Danish agency helps Ethiopia plan wind expansion

ETHIOPIA: Private sector investment will be crucial to Ethiopia increasing its wind portfolio by nearly 900MW, according to a report by the Danish Energy Agency (DEA).

The Ethiopian Electric Power Corporation's 120MW Ashegoda project in the north of the country was commissioned in 2013 (pic: Vergnet)
The Ethiopian Electric Power Corporation's 120MW Ashegoda project in the north of the country was commissioned in 2013 (pic: Vergnet)

Direct investment from the World Bank Group can help "catalyse private financial flows through the activation of guarantees and risk mitigation instruments in PPA contracts", the DEA added.

The Danish authority is drawing up a roadmap to help the African country to fulfil its plans to expand its wind portfolio from 324MW to 1,224MW by 2020.

Wind auctions are expected to provide this additional capacity, with a potential first round tender for 500MW reportedly split between five different sites, the DEA stated.

Ethiopian minister for water, irrigation and electricity Seleshi Bekele said: "It is our belief that private sector investment will play a significant part in enabling the achievement of the strategic objectives for the energy sector.

"To achieve an attractive business environment there is a great need for concerted support to develop robust institutional, regulatory and legal frameworks," Bekele added.

The DEA argued by opting for "site-specific" auctions, the Ethiopian government could "enhance local public acceptance and avoid public unrest".

This would shift the burden of the "critical and onerous tasks of the pre-development project phase" from the developer to the government and "ensure that the required transmission infrastructure will be in place and projects will be optimally located to best match demand with power generation capacity", the DEA said.

In Ethiopia, "all land is per definition owned by the state" and disputes over land rights and compensation for government expropriation are deemed "likely", according to another DEA report, ‘Accelerating wind power generation in Ethiopia’, published in October 2016.

The DEA also recommended the government should provide necessary permits prior to bids being submitted in auction and require proposed projects comply with "international technical standards such as the IEC 61400"

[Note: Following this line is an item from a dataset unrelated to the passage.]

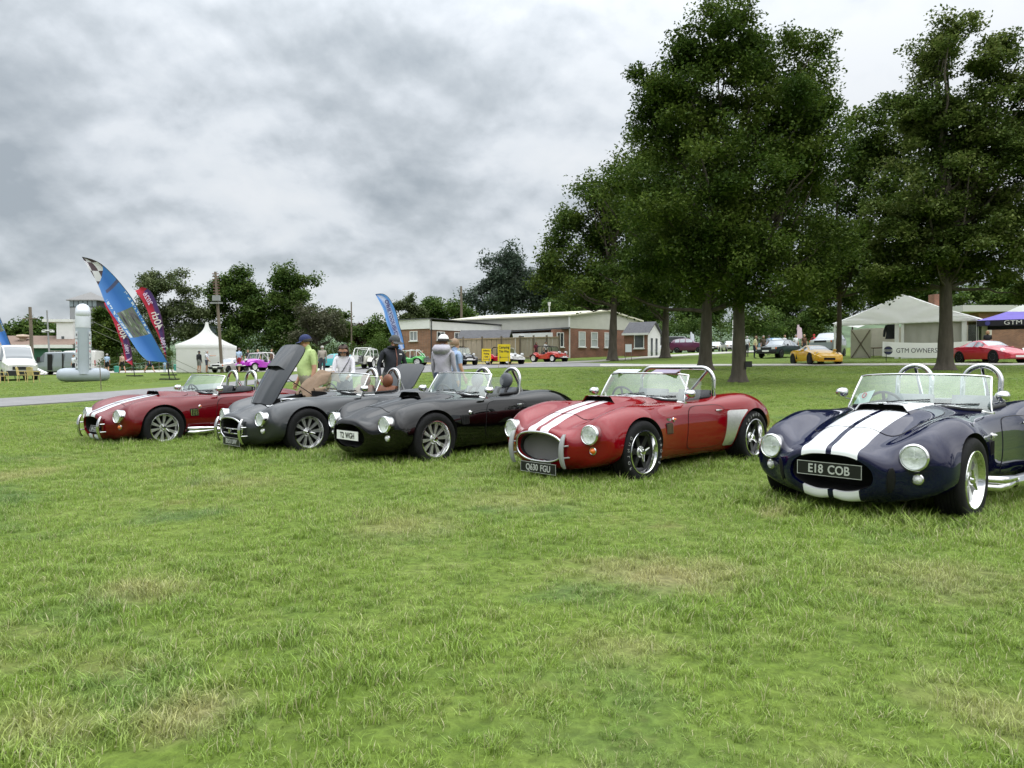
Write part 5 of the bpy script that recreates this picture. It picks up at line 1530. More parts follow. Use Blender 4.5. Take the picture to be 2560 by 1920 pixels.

The government should also conduct in-depth studies on the potential for Ethiopian manufacturing industries along the value chain to provide components and services before introducing local content requirements, the DEA said.

Finally, the agency recommended establishing a central agency to grant and procure all the permits needed for the development of renewable energy projects by coordinating the necessary permissions between different authorities and agencies.

Danish ambassador to Ethiopia, Mette Thygesen, added: "Ethiopia is blessed with a tremendous wind potential and this could potentially be a cost-effective solution for a better power generation mix and seasonal complementarity to the current hydro-based system."

Ethiopia plans to increase its renewable power generation from 4.18GW in 2015 to 17GW by 2020, under the Ethiopian Growth and Transformation Plan.

Wind would account for 1.2GW of this total, hydro for 13.8GW, geothermal for 577MW, solar PV for 300MW. Additional electricity could be provided by gas turbines, waste energy, biomass, and plants that use by-products from sugar cane to generate power.